India has the highest tariffs on inputs in the electronic segment among competing economies such as Vietnam and Thailand, ICEA said on July 6 citing its latest study as the industry body made a strong pitch for reduction in tariffs.
The high tariffs impact competitiveness, ICEA said, adding that the industry is seeking reduction of tariffs, and glide path to match Vietnam and other competing nations.
The study revealed that high tariff-induced costs accentuates India’s cost disability vis-à-vis the four competing economies.
India Cellular and Electronics Association (ICEA) said the study is critical to evaluate India’s competitiveness to reach the US$ 300-billion electronics production goal by 2025-26, including US$ 120 billion of exports.
A line-by-line comparison of India’s non-zero tariffs shows that India’s tariffs are higher for up to 98 per cent lines compared to Vietnam (for FTA tariffs) and 90 per cent of the lines compared to Thailand.
The competing economies have nearly double or more zero-tariff lines than India, according to the study released by ICEA at a conference.
ICEA, India’s apex electronics industry association, conducted the five-nation study of input tariffs in electronics sector across India, China, Vietnam, Thailand and Mexico, covering 120 key components.
“Our recommendation is that we should begin decompression exercise starting 2023. Relevant FTAs will take time, targeted tariff reduction is the immediate solution,” Pankaj Mohindroo, Chairman at ICEA, said during a briefing.
ICEA study mentioned that over 80 per cent of Vietnam’s imports for 120 tariff lines are under free trade agreements (FTAs).
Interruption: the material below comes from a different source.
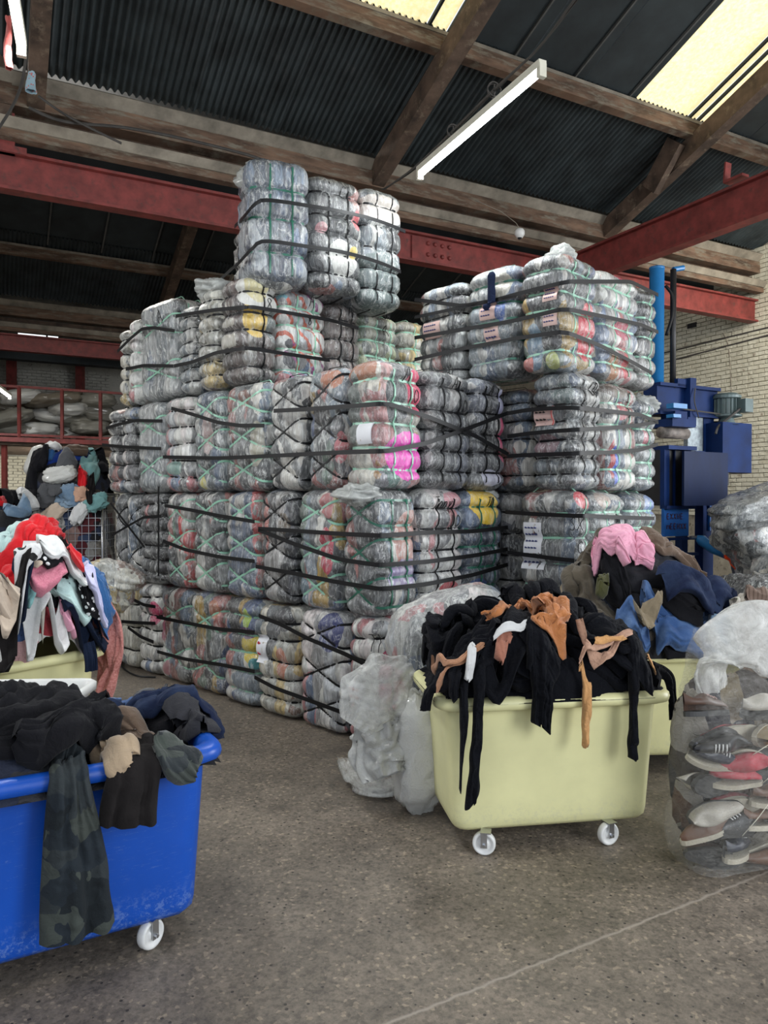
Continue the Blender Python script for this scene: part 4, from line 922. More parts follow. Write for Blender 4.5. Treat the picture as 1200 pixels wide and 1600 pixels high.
# supports that the photograph hides: one plain bale copied
b0, e0 = bale(t2, T[1], s2, s2 + .9, 0, Z[1], 'grey', R1(4, 'g'), 'floor bale hidden behind the dark clothes heap, right-hand corner', haze=.3)
def copy_tree(o, parent=None):
    c = o.copy(); COL.objects.link(c); c.parent = parent
    for ch in o.children: copy_tree(ch, c)
    return c
hid = empty('clothes_bale', (0, 0, 0), UA, 'plain grey bale hidden inside the stacks behind the outer bales', 'bale', 'inner bales hidden behind the outer ones')
bh = Bale(0, .5, 0, .43, 0, .86, R1(4, 'b'), 991); bh.body(bale_mat('grey'), hid); bh.straps(M_black, M_black, hid, False)
spots = []
for lay in (0, 1, 2):
    for k in range(4): spots.append((.80 + k * .52 if k else .76, 1.74, lay))
    for k in range(2): spots.append((1.72, .67 + .45*k, lay))
for (t, s_) in ((2.12, -.50), (2.62, -.50)): spots.append((t, s_, 0))
first = True; seen = set()
for (t, s_, lay) in spots:
    key = (round(t, 1), round(s_, 1), lay)
    if key in seen: continue
    seen.add(key)
    o = hid if first else copy_tree(hid); first = False
    o.location = tuple(st(t, s_, Z[lay]))

# ---- black bands thrown round whole blocks
def band(label, pts, w=.030, m=None, group='black strapping bands round the stacks'):
    """pts: (px, py, face, plane)"""
    P = []; N = []
    for (px, py, f, pl) in pts:
        P.append(onL(px, py, pl) if f == 'L' else onR(px, py, pl)); nn = -U if f == 'L' else -Vv
        N.append([nn[0], nn[1], 0])
    n = 12 * (len(P) - 1) + 1; PP = []; NN = []
    P = np.array(P); N = np.array(N)
    for i in range(len(P) - 1):
        for k in np.linspace(0, 1, 12, endpoint=False): PP.append(P[i]*(1-k) + P[i+1]*k); NN.append(N[i]*(1-k) + N[i+1]*k)
    PP.append(P[-1]); NN.append(N[-1]); PP = np.array(PP); NN = np.array(NN); NN /= np.linalg.norm(NN, axis=1)[:, None]
    k = np.array([1, 2, 3, 2, 1]) / 9.; sm = PP.copy()
    for c in range(3): sm[2:-2, c] = np.convolve(PP[:, c], k, 'valid')
    T = np.gradient(sm, axis=0); Wd = np.cross(T, NN); Wd /= np.linalg.norm(Wd, axis=1)[:, None]; Wd *= np.sign(Wd[:, 2:3] + 1e-9)
    org = sm.mean(0); mb = MB().ribbon(sm - org, NN, Wd, w, .004)
    o = mb.build('strapping_band', m or M_black, label=label, cat='strap', group=group, recentre=False); o.location = org; return o
o1 = -.030
def Lp(lst, t=o1): return [(x, y, 'L', t) for x, y in lst]
def Rp(lst, s=o1): return [(x, y, 'R', s) for x, y in lst]
band('black band round the pink corner bale, rising under its second strap', Lp([(428, 642), (470, 640), (530, 636), (594, 631)]) + Rp([(610, 632), (668, 651), (740, 680), (794, 710)]))
band('black band round the pink corner bale, rising to the right end', Lp([(255, 714), (343, 716), (411, 713), (530, 707), (594, 705)]) + Rp([(610, 704), (668, 692), (740, 666), (794, 645)]))
band('short sloping black band on third layer of the middle stack', Lp([(268, 638), (300, 647), (340, 660), (375, 665), (413, 665)]))
band('upper black band around the second layer of the front stack', Lp([(404, 826), (456, 829), (530, 834), (594, 837)]) + Rp([(610, 836), (668, 832), (740, 830), (793, 824)]))
band('sagging black band around the second layer of the front stack', Lp([(404, 828), (430, 838), (460, 850), (530, 874), (592, 883)]) + Rp([(610, 882), (665, 878), (740, 868), (793, 858)]))
band('lower black band around the second layer of the front stack', Lp([(400, 885), (460, 896), (530, 910), (592, 920)]) + Rp([(610, 919), (665, 913), (740, 898), (793, 882)]))
band('upper black band falling along the floor layer of the front stack', Lp([(405, 962), (440, 976), (480, 997), (540, 1022), (575, 1040), (595, 1043)]))
band('lower black band falling along the floor layer of the front stack', Lp([(398, 1058), (430, 1075), (480, 1093), (535, 1113)]))
band('upper sloping black band on second layer of the middle stack', Lp([(258, 790), (300, 797), (343, 806), (398, 815)]))
band('lower sloping black band on second layer of the middle stack', Lp([(255, 845), (290, 859), (343, 870), (398, 877)]))
band('upper sloping black band on floor layer of the middle stack', Lp([(245, 964), (290, 973), (343, 983), (398, 988)]))
band('lower sloping black band on floor layer of the middle stack', Lp([(246, 1018), (290, 1030), (343, 1038), (398, 1049)]))
band('upper black band on third layer of the far left stack', Lp([(166, 669), (190, 662), (212, 657), (254, 658)]))
band('level black band on third layer of the far left stack', Lp([(160, 695), (190, 698), (252, 701)]))
band('black band slanting down over second layer of the far left stack', Lp([(173, 786), (195, 815), (226, 855)]), .022)
band('black band slanting up over second layer of the far left stack', Lp([(176, 836), (200, 822), (225, 808), (252, 806)]), .022)
band('upright black band beside the middle stack', Lp([(248, 760), (248, 830), (248, 900)]), .024)
band('black band slanting down over floor bales of the far left stack', Lp([(164, 903), (185, 921), (205, 935), (225, 945), (243, 948)]))
band('level black band on floor bales of the far left stack', Lp([(190, 971), (215, 973), (243, 974)]))
band('low black band slanting over floor bales of the far left stack', Lp([(200, 980), (220, 995), (240, 1003)]))
s5 = SC4 - .04
band('upper black band round the fourth layer corner', Lp([(275, 494), (305, 489), (338, 484), (384, 480)]) + Rp([(396, 480), (440, 487), (515, 500), (560, 513)], SC4 - .03))
band('lower black band round the fourth layer corner', Lp([(272, 572), (300, 566), (338, 551), (384, 544)]) + Rp([(396, 545), (440, 552), (515, 563)], SC4 - .03))
band('upper black band on fourth layer of the far left stack', Lp([(184, 549), (205, 528), (222, 514), (240, 512), (273, 517)]))
band('lower black band on fourth layer of the far left stack', Lp([(197, 577), (225, 571), (271, 572)]))
def fb(label, lst, w=.03):
    P = np.array([at_y(x, y, Y) for x, y, Y in lst]); sm = resample(P, 50); T = np.gradient(sm, axis=0); N = np.cross(T, [0, 0, 1.0]); N /= np.linalg.norm(N, axis=1)[:, None]
    N *= np.where(N[:, 1:2] > 0, -1, 1); Wd = np.cross(T, N); Wd /= np.linalg.norm(Wd, axis=1)[:, None]
    org = sm.mean(0); o = MB().ribbon(sm - org, N, Wd, w, .004).build('strapping_band', M_black, label=label, cat='strap', group='black strapping bands round the stacks', recentre=False); o.location = org
fb('upper black band round the top layer bales', [(367, 354, 6.5), (382, 338, 5.95), (400, 318, 5.80), (420, 313, 5.82), (485, 322, 5.98), (530, 330, 6.12), (570, 339, 6.32), (605, 350, 6.5), (633, 362, 6.66)])
fb('lower black band round the top layer bales', [(345, 436, 6.4), (372, 412, 6.0), (395, 388, 5.80), (415, 377, 5.80), (485, 386, 5.98), (530, 393, 6.12), (570, 403, 6.32), (605, 415, 6.5), (626, 425, 6.64)])
q4 = s4 - .03; p4 = t4 - .03
band('upper black band on fourth layer of the right-hand stack', Lp([(648, 468), (722, 478), (770, 470), (806, 460), (850, 449), (874, 443)], p4) + Rp([(890, 440), (940, 440), (985, 440), (1028, 461)], q4))
band('middle black band on fourth layer of the right-hand stack', Lp([(648, 496), (722, 480), (806, 463), (806, 462)], p4), .026)
band('middle black band bent round the right-hand fourth layer corner', Lp([(648, 528), (722, 515), (800, 502), (874, 484)], p4) + Rp([(890, 484), (940, 494), (1000, 507), (1028, 519)], q4))
band('lower black band bent round the right-hand fourth layer corner', Lp([(648, 562), (722, 545), (806, 529), (874, 519)], p4) + Rp([(890, 521), (940, 541), (990, 567), (1018, 583)], q4))
q3 = s3 - .03; p3 = t3 - .03
band('upper black band around third layer of the right-hand stack', Lp([(793, 646), (822, 641), (860, 638), (892, 637)], p3) + Rp([(906, 638), (950, 642), (1000, 648), (1028, 660)], q3))
band('second black band around third layer of the right-hand stack', Lp([(793, 682), (822, 678), (860, 674), (892, 672)], p3) + Rp([(906, 671), (950, 669), (1000, 664), (1028, 659)], q3))
band('third black band around third layer of the right-hand stack', Lp([(793, 713), (822, 711), (892, 709)], p3) + Rp([(906, 708), (950, 707), (1000, 703), (1028, 694)], q3))
band('upper black band on second layer of the right-hand stack', Lp([(790, 800), (830, 803), (898, 806)], t2 - .03) + Rp([(912, 806), (960, 808), (1022, 810)], s2 - .03))
band('lower black band on second layer of the right-hand stack', Lp([(793, 863), (830, 868), (870, 873), (898, 876)], t2 - .03))
P = [at_z(x, y, .012) for x, y in ((243, 1058), (215, 1056), (195, 1046), (190, 1036), (205, 1030), (188, 1024), (200, 1036), (240, 1046))]
tag(MB().tube(resample(P, 50), .008, 6).build('loose_strap', M_black), 'loose black strap curling on the floor by the far left stack', 'strap')
# navy sock hanging on the right-hand fourth layer
n = 26; z = np.linspace(0, 1, n)[:, None]; th = np.linspace(0, 2*PI, 17)[:-1][None]
pth = np.array([onL(768 + (-8 if k > 20 else 0), 425 + k * 2.4, t4 - .05) for k in range(n)])
r = .035 * (1 + .12 * vn(np.cos(th)*2, np.sin(th)*2, z*6, 3)) * np.clip(z*8 + .5, 0, 1) * np.clip((1 - z)*8 + .4, 0, 1)
V = pth[:, None, :] + np.stack([Vv[0]*r*np.cos(th) + U[0]*r*.4*np.sin(th), Vv[1]*r*np.cos(th) + U[1]*r*.4*np.sin(th), 0*r], -1)
mo('sock', V.reshape(-1, 3), gridf(n, 16, False, True), fabric('navy_knit', (.012, .018, .045)), label='navy sock dangling over a fourth layer bale of the right-hand stack', cat='sock')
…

The average tariff in Vietnam (considering their FTA imports) is much lower — close to 1 per cent.
The study also claimed that instead of building a domestic ecosystem, high import duties perpetuate imports as it results in uncompetitiveness of the domestic ecosystem.
“Tariffs act in the reverse direction to their intended purpose by adversely impacting costs, growing domestic production and exports. High tariffs only work in an import substitution phase, not when a sector like electronics has entered the phase of export-led growth,” ICEA release said.
India’s mobile phone exports increased nearly 100 per cent to US$ 11.1 billion, and electronics exports by about 56 per cent to US$ 23.6 billion by March 2023.
The study shows that between 2015 and 2021, while India’s electronics tariffs rose, those of the competing economies decreased.
India and Mexico have trade deficits, while China, Thailand and Vietnam have moved to an overall trade surplus.
Despite lower tariffs in 2022 and while tariffs continually decreased during 2015 to 2021, each of the four competing economies performed better than India in exports, trade deficit and surplus for electronics.